10. The system according to claim 5, wherein the system is configured in such a manner that the calibration of the star sensor is performed to a reference system (SCRF) of the spacecraft.

11. The system according to claim 5, wherein the spacecraft is designed as a satellite, or a space capsule.

12. A method of calibrating and/or testing a star sensor assembled on a spacecraft using a calibrated constellation simulator, comprising the following method steps:

detecting a second rotation (QSTR) resulting from a relative alignment reference (BRF) and a mechanical position and/or location reference (MRF), wherein the alignment reference (BRF) is a reference of sensor optics of the star sensor and the mechanical position and/or location reference (MRF) is a reference of the star sensor with respect to the spacecraft;

converting the alignment reference (BRF) to a position and/or location reference (ARF) of a calibrated constellation simulator using the second rotation (QSTR) and a first fixed calibrated rotation (QOSPS), and

calibrating the star sensor by detecting at least one feature of an alignment unit of the calibrated constellation simulator by a detection unit assembled on the spacecraft.

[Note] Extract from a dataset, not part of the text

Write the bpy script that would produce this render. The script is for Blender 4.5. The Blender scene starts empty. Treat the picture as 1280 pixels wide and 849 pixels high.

13. The method according to claim 12, further comprising:

reading out of the fixed calibrated rotation (QOSPS), which results from a defined star formation (IRF) of a star catalog and the position and/or location reference (ARF) of an alignment unit of the calibrated constellation simulator.

14. A computing unit having a processor unit, a communication interface and a storage unit for calibrating and/or testing the star sensor assembled on the spacecraft for use in the calibrated constellation simulator according to claim 1.

15. A computer program, wherein the computer program is loadable into the storage unit of the computing unit according to claim 14 and has program code portions for causing the computing unit to execute the method for calibrating and/or testing the star sensor assembled on the spacecraft when the computer program is executed in the computing unit.